И загадочный профессор излагает Фаусту свою мечту: «…Ах, я мечтаю об одном — о восстании человека против человеческой жизни, против обманности, в которую погружен он, против роли, которую играет он на земле. Но не о словесном, не о фразерском восстании, но о действенном, об активном!.. Я мечтаю о восстании человеческой воли. Например, — тут Мефистофель наклонился над самым ухом Фауста, — например, об организации самоубийства всего человечества…»
Мефистофель агитирует Фауста стать его сообщником в организации подобного самоубийства, а когда тот пытается отказаться, предлагает окончательно убедиться в бессмысленности человеческого существования. Фауст, однако, продолжает сомневаться:
«— Едва ли! Правда, я разочаровался в возможностях науки… и я не знаю еще, в чем смысл жизни, но я чувствую, что он существует!
— Так чувствуют все, и никто не знает этого смысла!»
Мефистофель приводит последний аргумент:
«— Господин Фауст, если я покажу вам мир не таким, каким вы видите его, но таким, каким он существует в самом себе? Ну тогда?.. Хотите?!
— Что? Что?
— Быть со мной! — глаза Мефистофеля провалились, их не было видно. — Хотите? Мы отомстим тому, кто издевается над человеком, отомстим, если убедим человека лишить себя жизни!.. Прекратить себя! Будете со мной?!
— Но как вы докажете? Вы не убедите меня.
— Я покажу вам то, чего вы никогда не смогли бы увидеть с помощью вашей науки!..

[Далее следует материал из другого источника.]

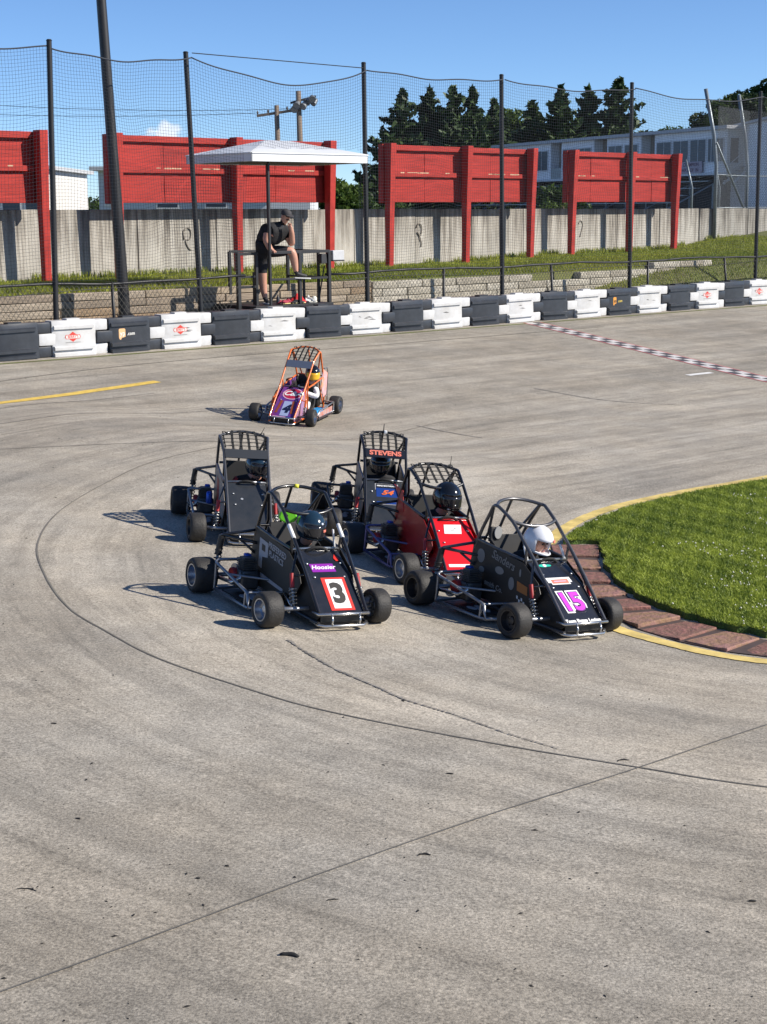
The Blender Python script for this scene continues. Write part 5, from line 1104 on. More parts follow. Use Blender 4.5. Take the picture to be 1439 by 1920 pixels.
def car(cx, cy, hd, label, cage, hoodm, sidem, nerf=None, yc=.09, zk=1.0, net=False, visor=None, rims=(None, None), steer=6, left_side=True, bump=None, wide=0.0, hood2=None, shock=None, front_m=None):
    M = car_frame(cx, cy, hd); root = empty('midget_race_car', mw=M); tag(root, label, 'race car', 'midget race cars in the turn')
    nerf = nerf or m_sil; bump = bump or m_chr; rR, rF = rims[0] or m_rim, rims[1] or m_rim
    Z = lambda z: z if z < .5 else .5 + (z - .5) * zk
    def part(name, q, m, parent=root, **k): return q.build(name, m, parent, **k)
    # wheels
    wheel(root, .58, -.41, .130, .145, steer, rF); wheel(root, .58, .46, .128, .135, steer, rF); wheel(root, -.58, -.455, .138, .185, 0, rR); wheel(root, -.58, .42, .132, .165, 0, rR)
    q = MB(); q.tube([(.58, -.36, .13), (.575, -.2, .125), (.575, .3, .125), (.58, .41, .13)], .016, 8); part('front_axle', q, m_sil, smooth=True)
    q = MB(); q.tube([(-.58, -.42, .136), (-.58, .40, .133)], .018, 10); part('rear_axle', q, m_sil, smooth=True)
    # roll cage
    hw = .19; q = MB(); tr = .0135
    for s in (-1, 1):
        side = [(.775, s * hw, .135), (.56, s * (hw + .004), .345), (.36, s * (hw + .008), .53), (.20, s * (hw + .012), .665), (.08, s * (hw + .014), .765), (-.06, s * (hw + .03), .842), (-.10, s * (hw + .035), .856), (-.145, s * (hw + .035), .850), (-.19, s * (hw + .03), .79), (-.33, s * (hw + .02), .57), (-.41, s * (hw + .01), .33), (-.44, s * hw, .09)]
        q.tube([(x, yc + y, Z(z)) for x, y, z in catmull(side, 3)], tr, 8)
        q.tube([(.78, yc + s * hw, .06), (.3, yc + s * (hw + .005), .06), (-.46, yc + s * hw, .07)], tr, 8)
        q.tube([(-.34, yc + s * (hw + .02), Z(.56)), (-.02, yc + s * (hw + .02), Z(.525)), (.26, yc + s * (hw + .012), .50)], tr * .9, 8)
        q.tube([(.27, yc + s * (hw + .01), .60), (.26, yc + s * hw, .48), (.22, yc + s * hw, .06)], tr * .8, 8)
        q.tube([(-.15, yc + s * (hw + .03), Z(.85)), (-.30, yc + s * .14, Z(.62)), (-.52, yc + s * .10, .34)], tr * .85, 8)
    fb_ = [(.08, -hw - .012, .765), (.115, -hw * .6, .742), (.125, 0, .732), (.115, hw * .6, .742), (.08, hw + .012, .765)]; q.tube([(x, yc + y, Z(z)) for x, y, z in catmull(fb_, 3)], tr, 8)
    rh = [(-.11, -hw - .035, .856), (-.19, -hw * .7, .880), (-.22, 0, .892), (-.19, hw * .7, .880), (-.11, hw + .035, .856)]; q.tube([(x, yc + y, Z(z)) for x, y, z in catmull(rh, 3)], tr, 8)
    q.tube([(-.22, yc, Z(.892)), (-.36, yc, Z(.62)), (-.52, yc, .34)], tr * .85, 8)
    q.tube([(-.33, yc - hw, Z(.57)), (-.33, yc + hw, Z(.57))], tr * .9, 8); q.tube([(-.45, yc - hw, .09), (-.45, yc + hw, .09)], tr, 8); q.tube([(-.52, yc - .12, .34), (-.52, yc + .12, .34)], tr, 8); q.tube([(-.52, yc - .1, .34), (-.46, yc - hw, .08)], tr * .8, 8); q.tube([(-.52, yc + .1, .34), (-.46, yc + hw, .08)], tr * .8, 8)
    part('roll_cage', q, cage, smooth=True, angle=60)
    # belly pan, seat, steering
    q = MB(); q.box((.13, yc, .045), (1.2, .38, .012)); part('belly_pan', q, m_pmat)
    q = MB(); pr = [(-.02, .09), (-.14, .10), (-.20, .16), (-.25, .40), (-.27, .60), (-.25, .61), (-.215, .40), (-.165, .19), (-.12, .14), (-.02, .12)]; q.prism(pr, (1, 0, 0), (0, 0, 1), (0, yc - .15, 0), (0, .30, 0)); part('seat', q, m_seat, bevel=.012)
    for s in (-1, 1): q = MB(); q.prism([(-.24, .3), (-.06, .30), (-.09, .48), (-.25, .58)], (1, 0, 0), (0, 0, 1), (0, yc + s * .155 - .008, 0), (0, .016, 0)); part('seat_wing', q, m_seat, bevel=.005)
    q = MB(); Rt = Matrix.Rotation(R(-58), 3, 'Y'); q.tube([Vector((.25, yc, .435)) + Rt @ Vector((.095 * math.cos(a), .105 * math.sin(a), 0)) for a in np.linspace(0, 2 * math.pi, 21)[:-1]], .011, 8, closed=True); q.tube([(.25, yc, .435), (.42, yc, .33)], .011, 8); q.box((.25, yc, .435), (.02, .17, .022), Rt); part('steering_wheel', q, m_strap, smooth=True, angle=50)
    q = MB(); q.box((-.38, yc, .24), (.14, .30, .26)); part('fuel_tank', q, m_pmat, bevel=.03)
    # hood
    hp = [(.772, .118), (.500, .352), (.262, .490), (.256, .478), (.494, .338), (.762, .106)]
    q = MB(); q.prism(hp, (1, 0, 0), (0, 0, 1), (0, yc - hw + .012, 0), (0, 2 * hw - .024, 0)); part('hood', q, hoodm, bevel=.003)
    for s in (-1, 1):
        q = MB(); q.prism([(.765, .108), (.50, .335), (.27, .472), (.245, .07), (.70, .055)], (1, 0, 0), (0, 0, 1), (0, yc + s * (hw - .014) - .003, 0), (0, .006, 0)); part('nose_side', q, front_m or m_pmat)
    q = MB(); q.box((.752, yc, .088), (.008, .33, .055)); part('nose_grille', q, m_pmat)
    for (u, y) in ((.40, -.13), (.40, .14), (.52, -.12), (.52, .12)):
        q = MB(); z_ = .352 + (.5 - u) * (.138 / .238) if u < .5 else .352 - (u - .5) * (.234 / .272); q.lathe([(0, .0), (.011, .0), (.009, .008), (0, .009)], 8, 'z', c=(u, yc + y, z_ + .001)); part('hood_bolt', q, m_bolt, smooth=True)
    # dash lip
    q = MB(); q.tube([(.262, yc - hw, .498), (.258, yc, .503), (.262, yc + hw, .498)], .010, 8); part('dash_bar', q, front_m if False else (m_chr if label.count('white') else m_sil), smooth=True)
    # bumper
    q = MB(); q.tube([(.70, yc - hw - .012, .125), (.79, yc - hw - .01, .128), (.80, yc, .128), (.79, yc + hw + .01, .128), (.70, yc + hw + .012, .125)], .011, 8)
    q.tube([(.66, yc - hw - .005, .055), (.775, yc - hw, .048), (.81, yc - hw * .8, .046), (.815, yc + hw * .8, .046), (.775, yc + hw + .01, .048), (.66, yc + hw, .055)], .011, 8)
    for y in (-.10, .12): q.tube([(.80, yc + y, .128), (.822, yc + y, .09), (.813, yc + y, .046)], .008, 8)
    part('front_bumper', q, bump, smooth=True)
    # side panels
    sp = [(-.37, .56), (-.02, .515), (.255, .485), (.46, .365), (.50, .29), (.40, .17), (.22, .17), (.16, .11), (-.36, .11), (-.43, .24)]
    q = MB(); q.prism([(x, Z(z)) for x, z in sp], (1, 0, 0), (0, 0, 1), (0, yc - hw - .026, 0), (0, .005, 0)); part('side_panel', q, sidem, bevel=.001)
    if left_side: q = MB(); q.prism([(x, Z(z)) for x, z in sp], (1, 0, 0), (0, 0, 1), (0, yc + hw + .021, 0), (0, .005, 0)); part('side_panel', q, sidem, bevel=.001)
    # nerf bars
    for s in (-1, 1):
        q = MB(); yo = -.40 if s < 0 else .44; yi = yc + s * (hw + .01); r_ = .0125
        if s < 0:
            q.tube([(-.435, yi, .285), (-.44, yo + .02, .285), (-.44, yo, .275), (-.43, yo, .26), (.16, yo, .165), (.19, yo, .15), (.20, yo, .10), (.22, yo, .058), (.36, yi, .07)], r_, 8)
            q.tube([(-.44, yo, .27), (-.45, yo, .055)], r_ * .9, 8); q.tube([(-.45, yi, .07), (-.45, yo, .055), (.10, yo, .05), (.22, yo, .055)], r_, 8); q.tube([(.14, yo, .05), (.15, yo, .16)], r_ * .8, 8); q.tube([(-.2, yo, .22), (-.05, yi, .2), (.2, yi, .19)], r_ * .8, 8); q.tube([(.17, yo, .16), (.2, yi, .16)], r_ * .8, 8)
        else:
            q.tube([(-.42, yi, .20), (-.42, yo, .20), (.18, yo, .16), (.24, yo, .10), (.34, yi, .08)], r_, 8); q.tube([(-.42, yo, .2), (-.42, yo, .06), (.2, yo, .06), (.24, yo, .1)], r_, 8)
        part('nerf_bar', q, nerf, smooth=True, angle=60)
    # rear shock tower on the right
    q = MB(); q.tube([(-.36, yc - hw, Z(.53)), (-.49, -.33, .47), (-.50, -.345, .46)], .0125, 8); q.tube([(-.30, yc - hw, .43), (-.49, -.33, .465)], .0125, 8); q.tube([(-.34, yc - hw, .33), (-.42, -.22, .44)], .010, 8); part('shock_bracket', q, cage, smooth=True)
    sk = empty('rear_shock', (0, 0, 0), parent=root); q = MB(); q.tube([(-.50, -.34, .46), (-.525, -.355, .31)], .026, 10); part('shock_body', q, m_pmat, sk, smooth=True, angle=50); q = MB(); q.tube([(-.525, -.355, .31), (-.55, -.365, .15)], .012, 8); part('shock_rod', q, m_spr, sk, smooth=True); q = MB(); q.tube(coil((-.515, -.35, .37), (-.545, -.362, .18), .028, 6, .005), .005, 5); part('spring', q, m_pmat, sk, smooth=True)
    # front shocks
    for s, top, bot in ((-1, (.44, yc - hw - .075, .335), (.56, yc - hw - .10, .12)), (1, (.47, yc + hw + .06, .33), (.57, yc + hw + .075, .12))):
        q = MB(); q.tube([(.36, yc + s * (hw + .006), .52), top, (.52, yc + s * (hw + .004), .36)], .010, 8); part('shock_bracket', q, cage, smooth=True)
        sk = empty('front_shock', (0, 0, 0), parent=root); t_, b_ = Vector(top), Vector(bot); q = MB(); q.tube([t_ + Vector((0, 0, .02)), t_ + (b_ - t_) * .35], .017, 8); part('shock_cap', q, shock or m_engr, sk, smooth=True, angle=50); q = MB(); q.tube([t_, b_], .009, 8); part('shock_rod', q, m_spr, sk, smooth=True); q = MB(); q.tube(coil(t_ + (b_ - t_) * .35, b_, .024, 6, .005), .0055, 5); part('spring', q, m_spr, sk, smooth=True)
        q = MB(); q.tube([(.56, bot[1] + s * .03, .10), (.10, yc + s * (hw + .01), .085)], .011, 8); q.tube([(.565, bot[1] + s * .02, .145), (.2, yc + s * (hw + .01), .15)], .009, 8); part('radius_rod', q, m_chr, smooth=True)
    # engine hung on the right rear
    eg = empty('engine', (-.27, yc - hw - .12, .17), parent=root)
    q = MB(); q.box((0, 0, 0), (.17, .15, .15)); part('crankcase', q, m_eng, eg, bevel=.02)
    q = MB()
    for k in range(6): q.box((.02, -.005, .085 + k * .014), (.13, .12, .006))
    q.box((.02, -.005, .12), (.09, .09, .1)); part('cylinder', q, m_eng, eg)
    q = MB(); q.lathe([(0, -.02), (.055, -.02), (.06, 0), (.055, .02), (0, .02)], 14, 'y', c=(-.05, -.085, .02)); part('recoil_cover', q, m_engr, eg, smooth=True, angle=40)
    q = MB(); q.tube([(.05, -.06, .06), (.12, -.1, .03), (.05, -.13, -.02), (-.2, -.14, -.03)], .016, 8); part('exhaust', q, m_chr, eg, smooth=True)
    q = MB(); q.box((-.04, .02, .16), (.06, .05, .05)); part('carburettor', q, m_blue, eg, bevel=.01)
    q = MB(); q.box((-.12, -.27, .062), (.5, .2, .008)); part('side_tray', q, m_pmat)
    for (x, y, a_, b_) in ((-.1, -.30, .12, .03), (-.02, -.25, .16, .035), (-.13, -.22, .09, .025)): q = MB(); q.lathe([(0, .067), (1, .067), (1, .071), (0, .071)], 14, 'z'); q.v = [(v[0] * a_ / 2 + x, v[1] * b_ + y, v[2]) for v in q.v]; part('tray_sticker', q, m_dgr)
    q = MB(); q.lathe([(.045, -.006), (.085, -.006), (.085, .006), (.045, .006)], 20, 'y', c=(-.58, -.18, .136), close=True); part('sprocket', q, m_sil, smooth=True, angle=30)
    if net:
        q = MB(); ax0, ax1 = .075, -.205
        def P(u, v):     # u 0 front..1 rear ; v -1..1 across
            x = ax0 + (ax1 - ax0) * u; z_ = .763 + (.885 - .763) * min(1, u * 1.15) + .012 * (1 - v * v) * u; return Vector((x, yc + v * (hw + .015), Z(z_) + .006))
        def strap(pts, w):
            for i in range(len(pts) - 1):
                a, e = pts[i], pts[i + 1]; d = (e - a).normalized(); n_ = d.cross(Vector((0, 0, 1))); n_ = (n_ if n_.length > 1e-6 else Vector((0, 1, 0))).normalized() * w / 2; up_ = Vector((0, 0, .002)); q.add([a - n_, a + n_, e + n_, e - n_, a - n_ + up_, a + n_ + up_, e + n_ + up_, e - n_ + up_], [(0, 1, 2, 3), (7, 6, 5, 4), (0, 4, 5, 1), (1, 5, 6, 2), (2, 6, 7, 3), (3, 7, 4, 0)])
        for v in (-.55, -.18, .18, .55): strap([P(.0, v), P(.35, v * 1.02), P(.7, v), P(1, v * .9)], .024)
        for u in (.14, .32, .5, .68): strap([P(u, -.97), P(u + .02, -.5), P(u + .03, 0), P(u + .02, .5), P(u, .97)], .030)
        strap([P(.68, -.55), P(.92, -.9)], .015); strap([P(.68, .55), P(.92, .9)], .015); strap([P(.05, -.9), P(.9, -.95)], .012); strap([P(.05, .9), P(.9, .95)], .012)
        part('roof_net', q, m_strap)
        q = MB()
        for u in (.1, .3, .5, .7):
            for v in (-1, 1): q.tube([P(u, v * .93), P(u, v * 1.06) - Vector((0, 0, .02)), P(u, v * .95) - Vector((0, 0, .03))], .006, 5)
        part('net_lacing', q, m_strap, smooth=True)
    if visor:
        q = MB(); A_ = [Vector((.085, yc - hw - .008, Z(.757))), Vector((.085, yc + hw + .008, Z(.757))), Vector((.165, yc + hw + .004, Z(.69))), Vector((.165, yc - hw - .004, Z(.69)))]; th = Vector((.002, 0, .0025)); A_ = [p + Vector((.0125, 0, .015)) for p in A_]; q.add([p - th for p in A_] + [p + th for p in A_], [(0, 1, 2, 3), (7, 6, 5, 4), (0, 4, 5, 1), (1, 5, 6, 2), (2, 6, 7, 3), (3, 7, 4, 0)]); part('visor_panel', q, visor)
    return root, M, yc, hw, Z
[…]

Теплое дыхание окутывало голову Фауста. Слова профессора из Праги дурманили…
— Хочу, хочу, — прошептал он, — хочу!»
Фауст сетует на свою старость. Мефистофель обещает возвратить ему молодость. Наконец происходит узнавание:
«…Мефистофель приблизил лицо свое к Фаусту. Глаза его мерцали, то синим, то красным цветом. Тонкие брови приподнимались кверху.
— Или ты не узнаешь меня? — спросил он тихо, смотря в глаза Фауста. Фауст вздрогнул. Он узнал и ответил:
— Узнаю!.. Я буду твоим… Но исполни обещание!..»
Мефистофель возвращает Фаусту молодость, делает его двадцатипятилетним. Помолодевший герой жаждет любви, и они покидают Швиттау. В соседнем старинном городке Литли в трактире «Золотая подкова» Фауст встречает рыжеволосую дочь хозяина Марго. Первые восемь глав романа Миндлина на этом обрываются, как раз на завязке истории, повторяющей историю гетевской Маргариты (Гретхен).